[Two Cents] Artificial Intelligence: Doom or bloom?

You know the topic is a divisive one when two of today's most revered CEOs are having a good go at it. In this latest Two Cents, Kelvin Ong weighs in
By: | December 4, 2017

The Two Cents column sees HRM Magazine’s Kelvin Ong offer his “#NoFilter” take on the latest HR and business happenings from around the world.

 

A few months ago, I could barely contain my excitement, and it wasn’t just because Will and Grace made a comeback. You see, a war of words – sort of – had erupted in Silicon Valley between the lauded architects of two of modern civilisation’s most celebrated entities.

In late July, Elon Musk, the flashy CEO of electric car maker Tesla, and his more reserved contemporary – Facebook co-founder Mark Zuckerberg – traded blows on the subject of artificial intelligence (AI) and its future impact on society.

At a national gathering of US state governors earlier that month, Musk had told attendees that AI, in its most realised form, would threaten the existence of mankind.

“I have exposure to the very cutting edge AI, and I think people should be really concerned about it,” he said worriedly. Well. Colour me worried then.

This is not the first time Musk has struggled so heroically to warn the public about humanity’s impending doom in the face of robotics. “I keep sounding the alarm bell, but until people see robots going down the street killing people, they don’t know how to react, because it seems so ethereal,” he cautioned, adding that governments need to start regulating AI immediately.

A week later, Zuckerberg took part in a 90-minute-long live stream on heavyweight topics such as barbeque technology and meat-grilling tips. He also found time to suggest that people who “drum up doomsday scenarios” were “naysayers”, “really negative”, and “pretty irresponsible”.

“I don’t understand it,” he groused in a speech most believed was alluding to Musk’s admonition, before turning his attention back to marinating tenderloin.

Musk, not one to shy away from a riveting argument, took to Twitter after, and utilising all of 76 characters, wrote: “I’ve talked to Mark about this. His understanding of the subject is limited.”

I’ve also spoken to friends about this, and their understanding of the subject is, likewise, limited.

But as someone with some interest in androids, I can’t help but weigh in on this.

When the initial excitement of seeing two business moguls go at it Kanye-Taylor style settled, I find myself agreeing with Musk.

While Zuckerberg is right that AI is here to make our lives and jobs easier, not take them away, it’s almost careless, and in some ways, delusional, not to imagine Steven Spielberg’s 2001 film Artificial Intelligence and his predecessor Stanley Kubrick’s cinematic classic 2001: A Space Odyssey, becoming a reality.
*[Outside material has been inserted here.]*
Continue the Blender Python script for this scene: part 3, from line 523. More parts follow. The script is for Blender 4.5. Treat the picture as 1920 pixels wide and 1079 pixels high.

Zuckerberg’s downplaying of AI’s danger is curious, especially since Facebook was forced to shut down two of its robots when they recently started communicating in their own language. If this had gone on any longer, the possibility of them disobeying and frustrating their human creators would no longer just be the work of fiction.

It’s not that machines will suddenly, overnight, gain consciousness and raise an army of humanoids to destroy all of us heart-beaters. Last year, the Centre for Human-Compatible Artificial Intelligence found that the real risk was not so sensational, but far more “insidious”.

Insidious because these systems, if left unchecked, will make the lives of programmers, cybersecurity officers, robot trainers, bio-statisticians and whatever other impressive-sounding yet-to-exist job title, a living equation-solving and decoding nightmare.

Rather than AI complimenting work, there is a very real threat of it complicating basic tasks. Privacy and security are also going to be an issue – no firewall will ever be strong enough to keep data safe.

Given this risk, governments will need to step in. Given they are regulating scientific, life-enhancing processes like artificial insemination today, why have they not been as quick to restrict the potentially damaging aspects of AI research?

Very few of Musk’s colleagues have backed up his opinion. Which leads me to wonder if that’s because he was revealing too much about the true depths of what these highly intelligent gadgets will be able to do.

Truth be told, while I joke about a peaceful “post-human” world, I do so badly look forward to co-existing with robots. But only if they make my life genuinely easier and not harder than it already is.